MUU organises a series of conversations on performance art, with the purpose of opening a discussion on performance art today, its various forms and approaches, artists and works, their relationship to the tradition of performance art and other art forms, ethical and social issues and current problems. Conversations on performance art -series continues with the third part Monday 1 October at 6pm in MUU Gallery and the host of the event will be Annette Arlander. This time the guest is performance artist Tomasz Szrama and the topic of discussion will be related to his specific mode of involving audiences in participatory actions, which he calls Social encounters of despair.

He explains: Characteristic feature of my work is the use of spectators, active participation of the audience and improvisation. Such a strategy embeds my presentations into the tradition of understanding performance art as a process art, where the very moment of creation and the involved risk are essential.

Tomasz Szrama (b. 1970 in Poland) graduated in 1998 from the Academy of Fine Arts in Wroclaw, Poland. Currently he lives in Helsinki, Finland. Szrama shifts between multiple disciplines, including photography, video and other time-based works. Regardless of the medium, a dominant thread, common in his work is the use of his own body and methods of performance art, which he practices since 1995.

https://www.tomaszszrama.com/bio

Why speak about performance art?

Artists Association Muu organises a series of conversations on performance art, with the purpose of opening a discussion on performance art today, its various forms and approaches, artists and works, their relationship to the tradition of performance art and other art forms, ethical and social issues and current problems.

Performance art is often artist driven; many performance art events, festivals and publications are instigated and organised by performance artists and artist organisations. Therefore, it seems appropriate that this series of conversations, too, is instigated by artists, the artist organisation Muu.

Muu has planned to organise a series of conversations on performance art for quite a while. One impulse behind these conversations is the research project How to do Things with Performance? through which Annette Arlander has agreed to host the conversations to begin with.

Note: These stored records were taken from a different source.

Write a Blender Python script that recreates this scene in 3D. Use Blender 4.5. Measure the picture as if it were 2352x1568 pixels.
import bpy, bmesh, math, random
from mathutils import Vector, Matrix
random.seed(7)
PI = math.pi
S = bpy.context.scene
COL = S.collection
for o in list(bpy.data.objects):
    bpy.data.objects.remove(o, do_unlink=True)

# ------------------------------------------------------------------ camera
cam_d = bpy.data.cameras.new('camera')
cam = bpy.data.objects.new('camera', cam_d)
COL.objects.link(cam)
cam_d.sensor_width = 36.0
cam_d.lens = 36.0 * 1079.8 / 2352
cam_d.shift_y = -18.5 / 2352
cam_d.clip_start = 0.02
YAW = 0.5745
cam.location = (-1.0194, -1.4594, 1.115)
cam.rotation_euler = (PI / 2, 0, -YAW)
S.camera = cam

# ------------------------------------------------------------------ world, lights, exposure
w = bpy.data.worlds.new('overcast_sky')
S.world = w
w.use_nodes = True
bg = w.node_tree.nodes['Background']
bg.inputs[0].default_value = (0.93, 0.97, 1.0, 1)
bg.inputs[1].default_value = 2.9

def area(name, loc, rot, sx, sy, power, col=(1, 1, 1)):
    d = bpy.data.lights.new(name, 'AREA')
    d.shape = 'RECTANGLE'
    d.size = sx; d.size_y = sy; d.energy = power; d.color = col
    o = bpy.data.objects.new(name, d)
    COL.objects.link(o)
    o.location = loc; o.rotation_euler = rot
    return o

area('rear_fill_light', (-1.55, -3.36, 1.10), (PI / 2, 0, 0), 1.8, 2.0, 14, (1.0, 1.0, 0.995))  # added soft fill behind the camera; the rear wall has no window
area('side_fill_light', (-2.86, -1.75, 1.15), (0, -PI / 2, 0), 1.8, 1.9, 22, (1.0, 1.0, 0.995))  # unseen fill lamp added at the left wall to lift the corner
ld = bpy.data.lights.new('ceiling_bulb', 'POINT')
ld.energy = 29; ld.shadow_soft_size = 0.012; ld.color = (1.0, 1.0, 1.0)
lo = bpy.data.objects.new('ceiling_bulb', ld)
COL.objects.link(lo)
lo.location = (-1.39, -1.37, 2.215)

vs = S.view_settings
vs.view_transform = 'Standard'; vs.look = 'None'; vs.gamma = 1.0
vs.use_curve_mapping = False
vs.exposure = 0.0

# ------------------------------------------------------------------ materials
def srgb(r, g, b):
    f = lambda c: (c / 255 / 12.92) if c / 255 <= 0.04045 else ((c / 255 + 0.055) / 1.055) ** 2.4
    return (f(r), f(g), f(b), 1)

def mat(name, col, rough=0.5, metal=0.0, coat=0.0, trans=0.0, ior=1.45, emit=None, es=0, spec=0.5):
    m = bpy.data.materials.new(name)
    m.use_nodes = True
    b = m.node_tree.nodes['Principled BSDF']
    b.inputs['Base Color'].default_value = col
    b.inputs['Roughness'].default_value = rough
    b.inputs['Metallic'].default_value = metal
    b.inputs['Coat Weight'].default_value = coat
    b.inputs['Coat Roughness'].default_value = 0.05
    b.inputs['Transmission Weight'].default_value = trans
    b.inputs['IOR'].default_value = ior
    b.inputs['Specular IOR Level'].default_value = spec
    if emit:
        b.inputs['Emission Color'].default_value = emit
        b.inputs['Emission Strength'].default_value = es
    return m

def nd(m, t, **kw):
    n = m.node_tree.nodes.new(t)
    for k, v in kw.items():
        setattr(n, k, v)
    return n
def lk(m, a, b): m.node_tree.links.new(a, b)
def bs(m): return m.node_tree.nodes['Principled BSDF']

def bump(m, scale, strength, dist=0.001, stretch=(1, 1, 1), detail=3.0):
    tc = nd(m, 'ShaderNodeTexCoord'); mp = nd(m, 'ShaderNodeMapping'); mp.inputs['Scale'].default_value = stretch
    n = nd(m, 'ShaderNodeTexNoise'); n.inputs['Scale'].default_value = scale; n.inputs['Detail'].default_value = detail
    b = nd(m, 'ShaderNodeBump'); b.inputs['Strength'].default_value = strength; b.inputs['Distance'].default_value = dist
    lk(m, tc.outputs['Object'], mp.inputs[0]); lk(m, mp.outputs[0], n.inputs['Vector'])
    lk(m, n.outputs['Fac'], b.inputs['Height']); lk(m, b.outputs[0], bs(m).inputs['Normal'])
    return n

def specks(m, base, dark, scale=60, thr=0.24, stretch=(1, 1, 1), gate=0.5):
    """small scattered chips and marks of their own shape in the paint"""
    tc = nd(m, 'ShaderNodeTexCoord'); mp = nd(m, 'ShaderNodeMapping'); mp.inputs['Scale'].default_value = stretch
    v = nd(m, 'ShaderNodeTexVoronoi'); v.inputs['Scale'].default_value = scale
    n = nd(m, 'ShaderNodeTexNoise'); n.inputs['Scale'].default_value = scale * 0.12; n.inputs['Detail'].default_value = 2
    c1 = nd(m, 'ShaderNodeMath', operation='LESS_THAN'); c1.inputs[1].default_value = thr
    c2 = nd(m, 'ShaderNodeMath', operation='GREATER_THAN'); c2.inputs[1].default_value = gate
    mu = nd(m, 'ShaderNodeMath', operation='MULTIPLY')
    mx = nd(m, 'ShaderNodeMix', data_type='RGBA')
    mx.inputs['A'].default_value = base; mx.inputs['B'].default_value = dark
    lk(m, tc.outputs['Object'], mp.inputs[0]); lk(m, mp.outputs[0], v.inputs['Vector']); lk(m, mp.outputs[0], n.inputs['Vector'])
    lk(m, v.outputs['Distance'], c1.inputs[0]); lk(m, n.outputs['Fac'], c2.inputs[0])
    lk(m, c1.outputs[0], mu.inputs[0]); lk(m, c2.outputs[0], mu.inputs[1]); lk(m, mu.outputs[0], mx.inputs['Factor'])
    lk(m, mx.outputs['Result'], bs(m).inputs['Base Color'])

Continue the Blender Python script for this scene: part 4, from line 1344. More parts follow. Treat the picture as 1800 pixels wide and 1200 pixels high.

But why should we speak of performance art? Traditional performance art is often ephemeral and comprises works made to be unique events. They are often aimed as conceptual actions or statements, contributions to a debate in themselves, rather than experiences to be consumed that would need the recommendation or appraisal by critiques. Of course, performance artists, too, wish for feedback on their work and want to hear the experiences of spectators, but first and foremost they need critical comments and questions from colleagues.

A performance art work is dependent on its context. Without the context of performance art, a work can, in the worst case, melt into the general selfie-boom or be understood as a mere provocation. In the current attention economy, sided by the growing experience economy, which further increases the status of art as a consumer product or fosterer of the quality of life, the creation of a relevant conversational context is not easy. Creating a context requires talk – questions and questioning, interested and critical colleagues, relating to the tradition – in other words conversation.